[Begin]

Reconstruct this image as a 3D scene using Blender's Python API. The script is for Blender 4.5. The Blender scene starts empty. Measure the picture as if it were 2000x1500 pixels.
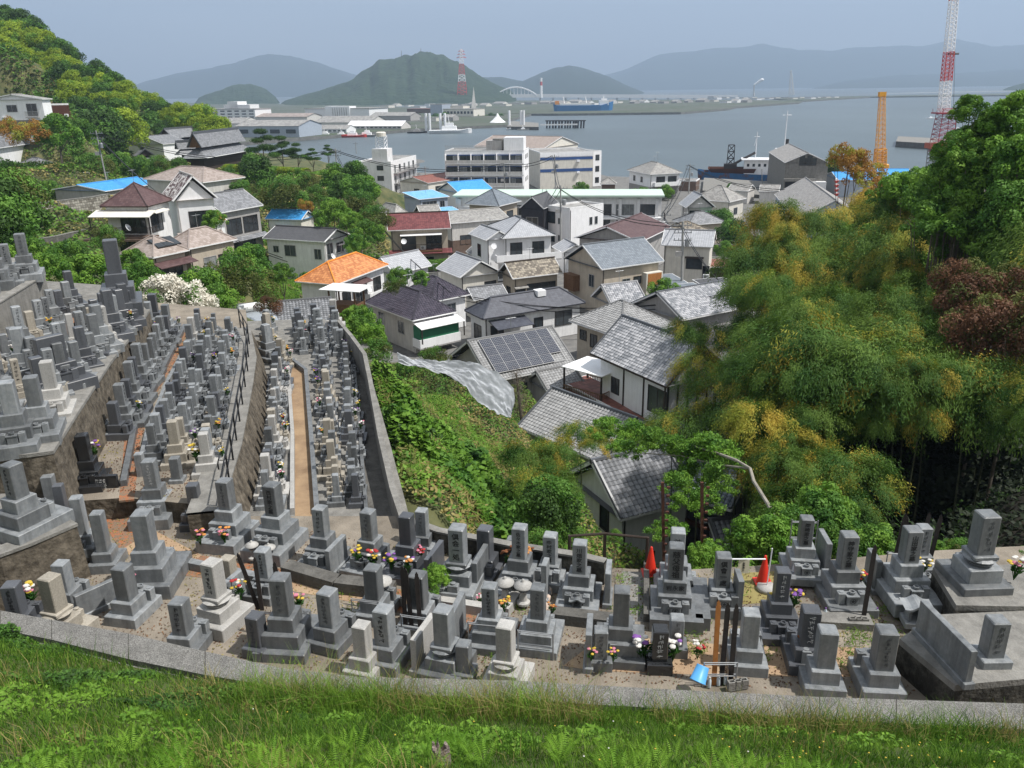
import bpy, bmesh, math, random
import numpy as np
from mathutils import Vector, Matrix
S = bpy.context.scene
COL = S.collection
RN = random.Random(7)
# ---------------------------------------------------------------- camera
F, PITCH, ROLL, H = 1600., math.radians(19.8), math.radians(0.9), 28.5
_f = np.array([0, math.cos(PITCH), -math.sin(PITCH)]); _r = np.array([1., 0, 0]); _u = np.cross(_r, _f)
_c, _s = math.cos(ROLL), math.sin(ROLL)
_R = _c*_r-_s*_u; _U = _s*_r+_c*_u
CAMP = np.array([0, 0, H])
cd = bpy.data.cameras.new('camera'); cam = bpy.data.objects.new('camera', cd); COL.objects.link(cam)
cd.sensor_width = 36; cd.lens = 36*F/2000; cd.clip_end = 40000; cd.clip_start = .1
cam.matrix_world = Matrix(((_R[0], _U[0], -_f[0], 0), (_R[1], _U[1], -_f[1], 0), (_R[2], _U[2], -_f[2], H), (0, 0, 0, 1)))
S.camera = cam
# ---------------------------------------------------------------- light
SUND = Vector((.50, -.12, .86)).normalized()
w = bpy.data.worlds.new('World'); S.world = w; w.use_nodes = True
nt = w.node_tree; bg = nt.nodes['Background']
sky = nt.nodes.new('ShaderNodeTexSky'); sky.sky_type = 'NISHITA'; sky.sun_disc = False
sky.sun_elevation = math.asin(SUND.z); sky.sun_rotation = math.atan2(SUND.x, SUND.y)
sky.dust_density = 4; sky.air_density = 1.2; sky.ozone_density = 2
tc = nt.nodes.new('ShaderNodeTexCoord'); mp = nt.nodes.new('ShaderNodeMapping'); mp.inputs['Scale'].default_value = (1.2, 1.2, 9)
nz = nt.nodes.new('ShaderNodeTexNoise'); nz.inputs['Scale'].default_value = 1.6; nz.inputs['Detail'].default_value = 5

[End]

## TO BE DONE
Repeat the listing verbatim. Skip the pictures.

## THE COMPLETED TASK
Reconstruct this image as a 3D scene using Blender's Python API. The script is for Blender 4.5. The Blender scene starts empty. Measure the picture as if it were 2000x1500 pixels.
import bpy, bmesh, math, random
import numpy as np
from mathutils import Vector, Matrix
S = bpy.context.scene
COL = S.collection
RN = random.Random(7)
# ---------------------------------------------------------------- camera
F, PITCH, ROLL, H = 1600., math.radians(19.8), math.radians(0.9), 28.5
_f = np.array([0, math.cos(PITCH), -math.sin(PITCH)]); _r = np.array([1., 0, 0]); _u = np.cross(_r, _f)
_c, _s = math.cos(ROLL), math.sin(ROLL)
_R = _c*_r-_s*_u; _U = _s*_r+_c*_u
CAMP = np.array([0, 0, H])
cd = bpy.data.cameras.new('camera'); cam = bpy.data.objects.new('camera', cd); COL.objects.link(cam)
cd.sensor_width = 36; cd.lens = 36*F/2000; cd.clip_end = 40000; cd.clip_start = .1
cam.matrix_world = Matrix(((_R[0], _U[0], -_f[0], 0), (_R[1], _U[1], -_f[1], 0), (_R[2], _U[2], -_f[2], H), (0, 0, 0, 1)))
S.camera = cam
# ---------------------------------------------------------------- light
SUND = Vector((.50, -.12, .86)).normalized()
w = bpy.data.worlds.new('World'); S.world = w; w.use_nodes = True
nt = w.node_tree; bg = nt.nodes['Background']
sky = nt.nodes.new('ShaderNodeTexSky'); sky.sky_type = 'NISHITA'; sky.sun_disc = False
sky.sun_elevation = math.asin(SUND.z); sky.sun_rotation = math.atan2(SUND.x, SUND.y)
sky.dust_density = 4; sky.air_density = 1.2; sky.ozone_density = 2
tc = nt.nodes.new('ShaderNodeTexCoord'); mp = nt.nodes.new('ShaderNodeMapping'); mp.inputs['Scale'].default_value = (1.2, 1.2, 9)
nz = nt.nodes.new('ShaderNodeTexNoise'); nz.inputs['Scale'].default_value = 1.6; nz.inputs['Detail'].default_value = 5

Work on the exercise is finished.